Here’s what the book gets right about being a manny: Your job is to play the role that’s defined for you, which is different in every family and maybe a little more fungible than it would be for a female nanny. My first manny job was in Los Angeles. I was writing movie scripts, working three jobs, and a friend of a friend was quitting her job taking care of a 4-year-old boy for a single mom. I like kids, was tired of running around, and took the job. In that situation, I was basically the kid’s father. I cooked him dinner pretty much every night and taught him how to swim.

The next job was in New York, for a 6-year-old and a 9-year-old, and there I was more like a big brother. I helped them with homework and played video games after it was done. In my current gig, I am a grown-up, not a playmate, and I do anything that I am asked to do.
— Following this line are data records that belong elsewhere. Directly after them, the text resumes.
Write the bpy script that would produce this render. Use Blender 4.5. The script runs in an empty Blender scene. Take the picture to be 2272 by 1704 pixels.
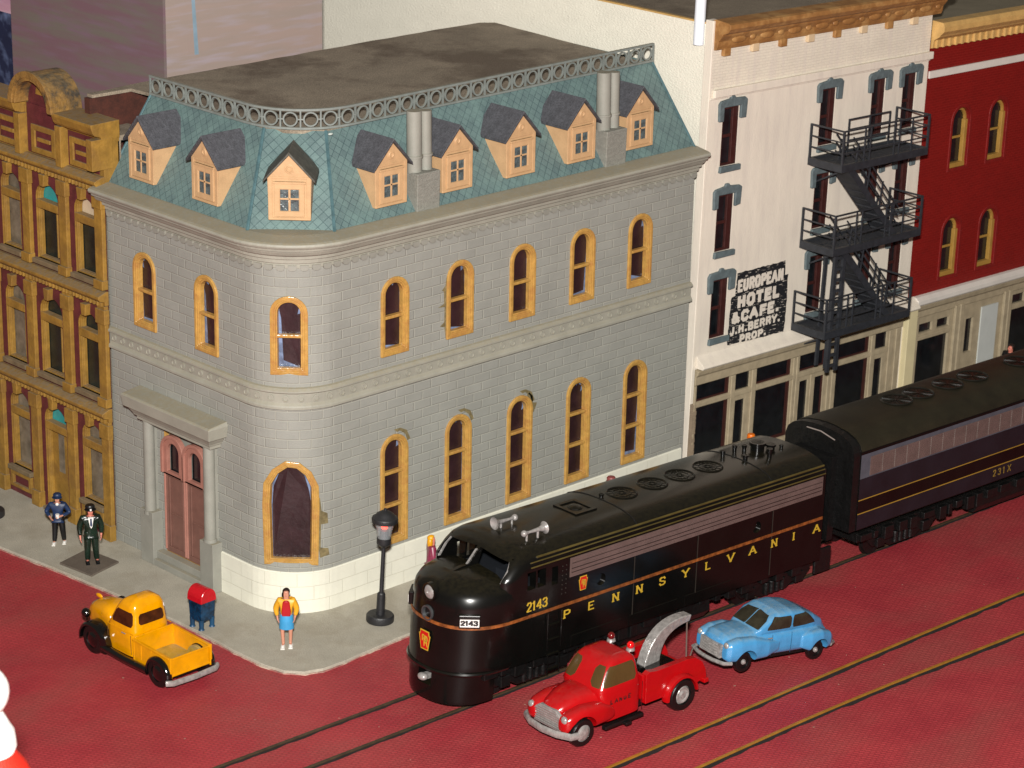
import bpy, bmesh, math, random
from mathutils import Vector, Matrix, geometry
random.seed(7)
PI = math.pi
S = bpy.context.scene
COL = S.collection

# ------------------------------------------------------------------ camera
CAMLOC = Vector((-42.9386, -52.7000, 31.0805))
AZ, TILT, ROLL = 0.7980845, 0.3396396, 0.0202355
fwd = Vector((math.cos(AZ)*math.cos(TILT), math.sin(AZ)*math.cos(TILT), -math.sin(TILT)))
rgt = fwd.cross(Vector((0, 0, 1))).normalized(); upv = rgt.cross(fwd)
c_, s_ = math.cos(ROLL), math.sin(ROLL)
rgt, upv = c_*rgt + s_*upv, -s_*rgt + c_*upv
cd = bpy.data.cameras.new('camera'); cam = bpy.data.objects.new('camera', cd); COL.objects.link(cam)
M = Matrix((rgt, upv, -fwd)).transposed().to_4x4(); M.translation = CAMLOC
cam.matrix_world = M
cd.sensor_width = 36; cd.lens = 5943.17/2272*36
cd.clip_start = 1; cd.clip_end = 1000
cd.dof.use_dof = True; cd.dof.focus_distance = 74; cd.dof.aperture_fstop = 0.85
S.camera = cam

# ------------------------------------------------------------------ light: the camera's own flash, a dim room
w = bpy.data.worlds.new('World'); S.world = w; w.use_nodes = True
w.node_tree.nodes['Background'].inputs[0].default_value = (1.0, 0.86, 0.72, 1)
w.node_tree.nodes['Background'].inputs[1].default_value = 0.12
ld = bpy.data.lights.new('camera_flash', 'AREA'); ld.shape = 'RECTANGLE'; ld.size = 2.2; ld.size_y = 1.4
ld.energy = 103000; ld.color = (1.0, 0.975, 0.93)
fl = bpy.data.objects.new('camera_flash', ld); COL.objects.link(fl)
ML = M.copy(); ML.translation = CAMLOC + upv*4.3 - rgt*0.5 - fwd*0.5; fl.matrix_world = ML
S.view_settings.view_transform = 'Standard'; S.view_settings.look = 'None'
S.view_settings.exposure = 0; S.view_settings.gamma = 1
S.render.engine = 'CYCLES'
S.render.resolution_x = 1024; S.render.resolution_y = 768

# ------------------------------------------------------------------ materials
def lin(h, k=1.0):
    h = h.lstrip('#'); v = [int(h[i:i+2], 16)/255 for i in (0, 2, 4)]
    return tuple(min(1, k*(x/12.92 if x <= .04045 else ((x+.055)/1.055)**2.4)) for x in v) + (1,)
MATS = {}
class NT:
    def __init__(s, m):
        m.use_nodes = True; s.t = m.node_tree; s.b = s.t.nodes['Principled BSDF']
    def n(s, ty, **k):
        n = s.t.nodes.new(ty)
        for a, v in k.items():
            if a.startswith('i_'):
                key = a[2:]; key = int(key) if key.isdigit() else key.replace('_', ' ')
                n.inputs[key].default_value = v
            else: setattr(n, a, v)
        return n
    def l(s, a, b): s.t.links.new(a, b)
def ramp(nt, src, p0, p1, c0=(0, 0, 0, 1), c1=(1, 1, 1, 1)):
    r = nt.n('ShaderNodeValToRGB'); e = r.color_ramp.elements
    e[0].position = p0; e[1].position = p1; e[0].color = c0; e[1].color = c1
    nt.l(src, r.inputs[0]); return r.outputs[0]
def mix(nt, fac, a, b, mode='MIX'):
    m = nt.n('ShaderNodeMix', data_type='RGBA', blend_type=mode)
    if isinstance(fac, (int, float)): m.inputs[0].default_value = fac
    else: nt.l(fac, m.inputs[0])
    for i, x in ((6, a), (7, b)):
        if isinstance(x, tuple): m.inputs[i].default_value = x
        else: nt.l(x, m.inputs[i])
    return m.outputs[2]
def mat(name, col, rough=.6, metal=0, var=.12, vscale=2.0, bump=.0, bscale=30, dust=0, dustcol='#8f8570',
        col2=None, blot=None, spec=.5, coat=0, uv=False, stretch=None, grain=0.0):
    """painted model surface: base colour with blotchy variation, settled dust on upward faces, fine bump"""
    if name in MATS: return MATS[name]
    m = bpy.data.materials.new(name); nt = NT(m); b = nt.b
    tc = nt.n('ShaderNodeTexCoord'); src = tc.outputs['UV'] if uv else tc.outputs['Object']
    if stretch:
        mp = nt.n('ShaderNodeMapping'); mp.inputs['Scale'].default_value = stretch; nt.l(src, mp.inputs[0]); vsrc = mp.outputs[0]
    else: vsrc = src
    n1 = nt.n('ShaderNodeTexNoise', i_Scale=vscale, i_Detail=6.0, i_Roughness=.6); nt.l(vsrc, n1.inputs['Vector'])
    c = lin(col) if isinstance(col, str) else col
    dark = tuple(x*(1-var*1.6) for x in c[:3])+(1,); lite = tuple(min(1, x*(1+var)) for x in c[:3])+(1,)
    out = ramp(nt, n1.outputs[0], .3, .7, dark, lite)
    if col2:
        n2 = nt.n('ShaderNodeTexNoise', i_Scale=blot or vscale*.4, i_Detail=5.0, i_Roughness=.65); nt.l(vsrc, n2.inputs['Vector'])
        out = mix(nt, ramp(nt, n2.outputs[0], .48, .62), out, lin(col2))
    if grain:
        n4 = nt.n('ShaderNodeTexNoise', i_Scale=26.0, i_Detail=3.0); nt.l(src, n4.inputs['Vector'])
        out = mix(nt, grain, out, ramp(nt, n4.outputs[0], .35, .65, (.25, .25, .25, 1), (1, 1, 1, 1)), 'MULTIPLY')
    if dust:
        g = nt.n('ShaderNodeNewGeometry'); sx = nt.n('ShaderNodeSeparateXYZ'); nt.l(g.outputs['Normal'], sx.inputs[0])
        n3 = nt.n('ShaderNodeTexNoise', i_Scale=9.0, i_Detail=4.0); nt.l(src, n3.inputs['Vector'])
        a = nt.n('ShaderNodeMath', operation='MULTIPLY'); nt.l(ramp(nt, sx.outputs[2], .45, .95), a.inputs[0])
        nt.l(ramp(nt, n3.outputs[0], .2, .6), a.inputs[1])
        a2 = nt.n('ShaderNodeMath', operation='MULTIPLY'); nt.l(a.outputs[0], a2.inputs[0]); a2.inputs[1].default_value = dust
        out = mix(nt, a2.outputs[0], out, lin(dustcol))
    nt.l(out, b.inputs['Base Color'])
    b.inputs['Roughness'].default_value = rough; b.inputs['Metallic'].default_value = metal
    b.inputs['Specular IOR Level'].default_value = spec; b.inputs['Coat Weight'].default_value = coat
    b.inputs['Coat Roughness'].default_value = .12
    if bump:
        n5 = nt.n('ShaderNodeTexNoise', i_Scale=bscale, i_Detail=4.0); nt.l(vsrc, n5.inputs['Vector'])
        bp = nt.n('ShaderNodeBump', i_Strength=bump, i_Distance=.05); nt.l(n5.outputs[0], bp.inputs['Height']); nt.l(bp.outputs[0], b.inputs['Normal'])
    m['nt'] = 0; MATS[name] = m; return m
def brickmat(name, col, mortar, bw, bh, ms=.02, rough=.75, var=.1, bump=.5, off=.5, streak=None, joint=1.0, spec=.3, dust=.0):
    if name in MATS: return MATS[name]
    m = bpy.data.materials.new(name); nt = NT(m); b = nt.b
    tc = nt.n('ShaderNodeTexCoord'); uvs = tc.outputs['UV']
    br = nt.n('ShaderNodeTexBrick', offset=off); br.inputs['Scale'].default_value = 1.0
    br.inputs['Brick Width'].default_value = bw; br.inputs['Row Height'].default_value = bh
    br.inputs['Mortar Size'].default_value = ms; br.inputs['Mortar Smooth'].default_value = .6
    br.inputs['Bias'].default_value = 0.0
    # slight wobble so courses are not ruler straight
    nw = nt.n('ShaderNodeTexNoise', i_Scale=1.3, i_Detail=2.0); nt.l(uvs, nw.inputs['Vector'])
    wv = nt.n('ShaderNodeVectorMath', operation='SCALE'); nt.l(nw.outputs['Color'], wv.inputs[0]); wv.inputs['Scale'].default_value = .03
    ad = nt.n('ShaderNodeVectorMath', operation='ADD'); nt.l(uvs, ad.inputs[0]); nt.l(wv.outputs[0], ad.inputs[1])
    nt.l(ad.outputs[0], br.inputs['Vector'])
    c = lin(col); br.inputs['Color1'].default_value = tuple(x*(1-var*.6) for x in c[:3])+(1,)
    br.inputs['Color2'].default_value = tuple(x*(1+var*.5) for x in c[:3])+(1,)
    br.inputs['Mortar'].default_value = tuple(a*(1-joint)+d*joint for a, d in zip(c[:3], lin(mortar)[:3]))+(1,)
    n1 = nt.n('ShaderNodeTexNoise', i_Scale=.9, i_Detail=7.0, i_Roughness=.65); nt.l(uvs, n1.inputs['Vector'])
    out = mix(nt, 1.0, br.outputs['Color'], ramp(nt, n1.outputs[0], .25, .75, (.87, .87, .86, 1), (1.05, 1.05, 1.03, 1)), 'MULTIPLY')
    if streak:
        mp = nt.n('ShaderNodeMapping'); mp.inputs['Scale'].default_value = (6, .5, 1); nt.l(uvs, mp.inputs[0])
        n2 = nt.n('ShaderNodeTexNoise', i_Scale=1.0, i_Detail=5.0); nt.l(mp.outputs[0], n2.inputs['Vector'])
        out = mix(nt, ramp(nt, n2.outputs[0], .45, .75), out, lin(streak))
    nt.l(out, b.inputs['Base Color'])
    b.inputs['Roughness'].default_value = rough; b.inputs['Specular IOR Level'].default_value = spec
    n5 = nt.n('ShaderNodeTexNoise', i_Scale=22.0, i_Detail=4.0); nt.l(uvs, n5.inputs['Vector'])
    h = nt.n('ShaderNodeMath', operation='MULTIPLY_ADD'); nt.l(br.outputs['Fac'], h.inputs[0]); h.inputs[1].default_value = -1.0
    k = nt.n('ShaderNodeMath', operation='MULTIPLY'); nt.l(n5.outputs[0], k.inputs[0]); k.inputs[1].default_value = .35
    nt.l(k.outputs[0], h.inputs[2])
    bp = nt.n('ShaderNodeBump', i_Strength=bump, i_Distance=.04); nt.l(h.outputs[0], bp.inputs['Height']); nt.l(bp.outputs[0], b.inputs['Normal'])
    MATS[name] = m; return m
def emis(name, col, st):
    m = bpy.data.materials.new(name); nt = NT(m); nt.b.inputs['Base Color'].default_value = lin(col)
    nt.b.inputs['Emission Color'].default_value = lin(col); nt.b.inputs['Emission Strength'].default_value = st; return m
def glass(name, tint='#e8eef0', rough=.05, alpha=.35):
    m = bpy.data.materials.new(name); nt = NT(m); nt.b.inputs['Base Color'].default_value = lin(tint)
    nt.b.inputs['Roughness'].default_value = rough; nt.b.inputs['Alpha'].default_value = alpha
    nt.b.inputs['Specular IOR Level'].default_value = .8; return m

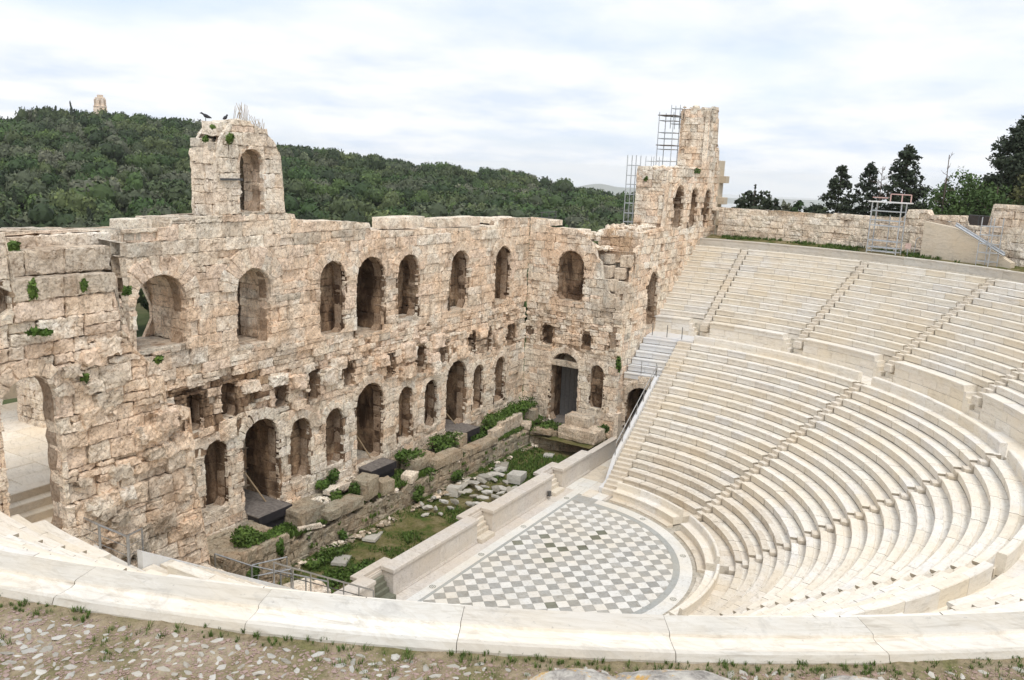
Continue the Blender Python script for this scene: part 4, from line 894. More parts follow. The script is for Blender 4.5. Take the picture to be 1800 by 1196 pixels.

I drop off the dad’s suits at the dry cleaner, and this whole last week, I was ironing name tags into the 9-year-old’s underpants in preparation for sleepaway camp. In comedic moments like this, I wish someone else were there to share the joke. Taking care of four kids, as I do now, isn’t always easy, but you’d be surprised how often they do make you laugh. And if I didn’t think you’d tune me out, I’d start listing all the ways they’re adorable and smart, just like their parents would.

In the book, Peter is really just an accessory to Jamie’s fabulous but out-of-control life. Because his suitability as a romantic partner for Jamie must be maintained, he evidently can’t do any work that might demean his masculinity. Fortunately, he doesn’t have to because there’s all that other hired help around.

We also never get to see Peter with his own peers, so we have no idea how he handles the social stigma of representing himself as a dude doing “ladies’ work.” I don’t have any serious hang-ups about it. I enjoy the job—I like the person I have to be to do it well, which is the exact opposite of what a lot of other people experience at their jobs. But I’d be lying if I didn’t admit to moments of insecurity. I was at a lame party not long ago, and we were playing the typical game of “What do you do, what do you do?” When it came around to me, I remember feeling actually nervous and a bit shameful. “Oh, you’re a babysitter,” some schmuck said. Later on, I felt even crappier for having cared what any of those people thought. I didn’t want their jobs, why should it bother me that they didn’t want mine?